For some students, the offensive social media posts that cost them their admission were made years earlier, as was the case for Kyle Kashuv, a survivor of the school shooting in Parkland, Fla., who became an outspoken defender of the Second Amendment and was later accepted into Harvard University. Last June, he announced that Harvard had rescinded its admission offer over a trail of derogatory and racist screeds that Kashuv wrote as a 16-year-old.
More recently, Liberty Woodley, 17, the 2020 valedictorian of her high school class in Cape Coral, Fla., had accepted an offer to attend the University of Florida. But she will not be enrolling in the fall. The sudden change came after an actress last month called on her more than 500,000 Twitter followers to send her screenshots of hateful social media posts, and one of Woodley’s old Instagram posts was surfaced.
“I really try so hard not to be a racist person, but I most definitely am; there’s no denying it,” read the screenshot caption, which Woodley wrote when she was 16. In the post, she also used derogatory language to refer to two Black students in her class.

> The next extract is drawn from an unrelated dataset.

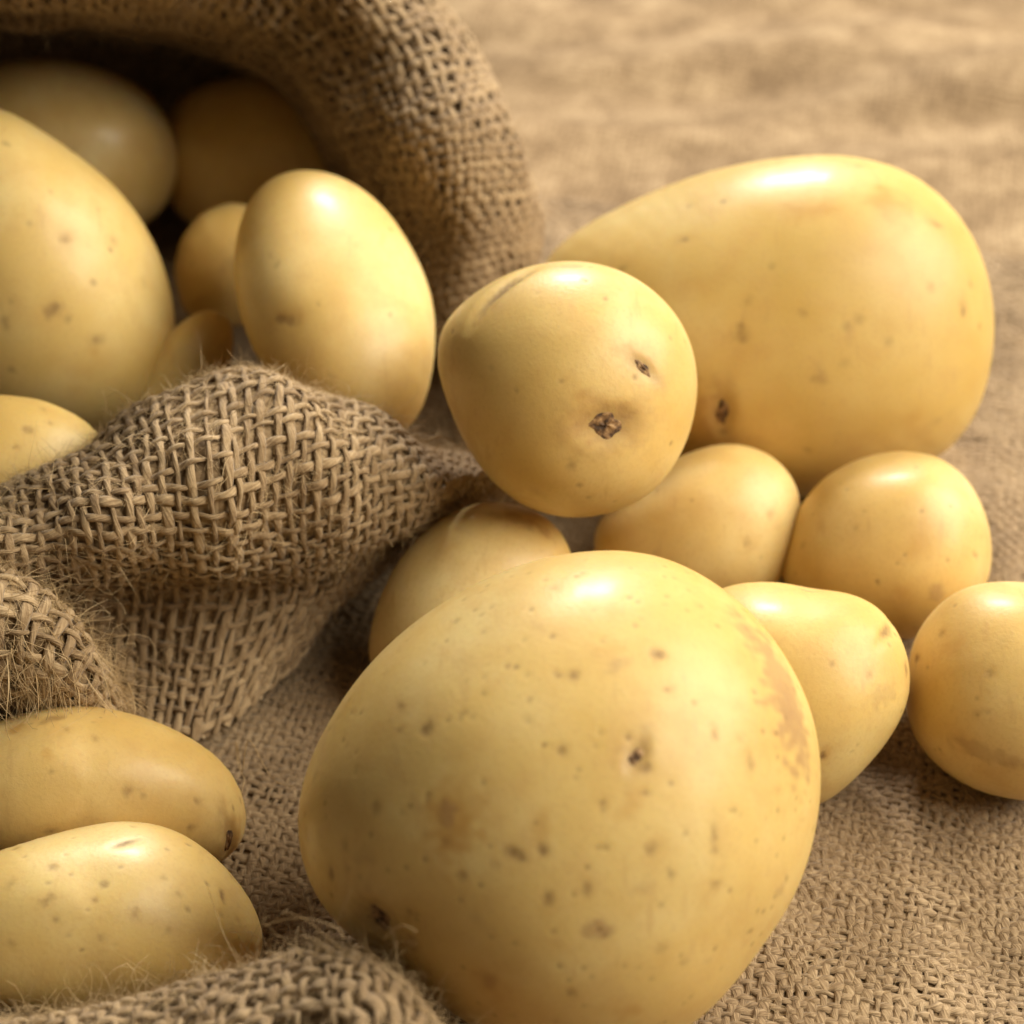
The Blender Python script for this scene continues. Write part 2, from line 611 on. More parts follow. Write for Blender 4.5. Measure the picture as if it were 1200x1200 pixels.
keep = (pxg[:, 0] > -60) & (pxg[:, 0] < 1290) & (pxg[:, 1] < 1290) & ~((pxg[:, 0] < 250) & (pxg[:, 1] < 780)) & (pxg[:, 1] > 230)
g = mesh_obj('woven_yarns', Vs, Fs[keep], JUTE_G, ground, uv=Us)
tag(g, kind='stuff')
cloth_fibres(gcl, 22000, (0.02, 0.98), (0.0, 0.9), 0.0012, 0.006, 0.3, ground, rad=0.000036, seed=21)

# ------------------------------------------------------------------ the sack
sack = empty('burlap_sack', (0, 0, 0))
sack.location = (-0.10, 0.06, 0.0)
tag(sack, 'open burlap sack lying on its side at left, its mouth folded back around potatoes', 'sack')


def add_cloth(parent, name, cl, mat_back, wid, hei, amp, off, seg=4, sides=6, wander=0.22):
    part = cl.backing(name, mat_back, None, off)
    keep_parent(part, parent)
    for V, F, U in cl.threads(wid, hei, amp, seg, sides, wander):
        mesh_obj('thread', V, F, JUTE, part, uv=U)
    return part


lip_crest = [(-430, 690), (-200, 640), (-120, 618), (0, 578), (130, 510), (270, 441), (400, 466), (486, 514), (556, 542), (640, 545)]
lip_D = [.356, .350, .348, .346, .347, .349, .355, .359, .368, .388]
lip_rest = [
    [(-430, 715, .347), (-430, 740, .343), (-430, 765, .347), (-430, 790, .358), (-430, 830, .366)],
    [(-200, 665, .340), (-200, 690, .336), (-200, 715, .340), (-200, 750, .354), (-200, 800, .364)],
    [(-120, 644, .338), (-120, 670, .334), (-120, 702, .338), (-120, 745, .353), (-120, 810, .362)],
    [(0, 603, .336), (0, 638, .331), (5, 680, .335), (15, 728, .351), (40, 835, .360)],
    [(133, 536, .336), (138, 584, .329), (145, 650, .333), (150, 707, .356), (150, 850, .358)],
    [(275, 462, .338), (280, 534, .330), (285, 630, .335), (283, 694, .358), (237, 866, .356)],
    [(405, 487, .344), (410, 544, .337), (410, 622, .342), (397, 675, .361), (330, 790, .364)],
    [(490, 530, .351), (495, 564, .346), (486, 606, .350), (462, 632, .360), (402, 712, .372)],
    [(557, 550, .361), (556, 559, .359), (550, 570, .362), (540, 590, .369), (485, 655, .381)],
    [(641, 553, .382), (641, 562, .379), (638, 580, .381), (628, 600, .386), (590, 650, .392)],
]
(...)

Woodley and her parents could not be reached for comment, but she said in an interview with the Gainesville Sun that she had apologized and had written the post out of anger at a time when she was being constantly bullied. The post first resurfaced last year, prompting death threats. “I am not racist at all, and I am not full of hate,” she said, according to the newspaper.
Steve Orlando, a spokesman for the University of Florida, declined to comment about Woodley, citing confidentiality rules, but said “there’s a prospective student who made racist comments on social media, and that prospective student will no longer be coming to the University of Florida.”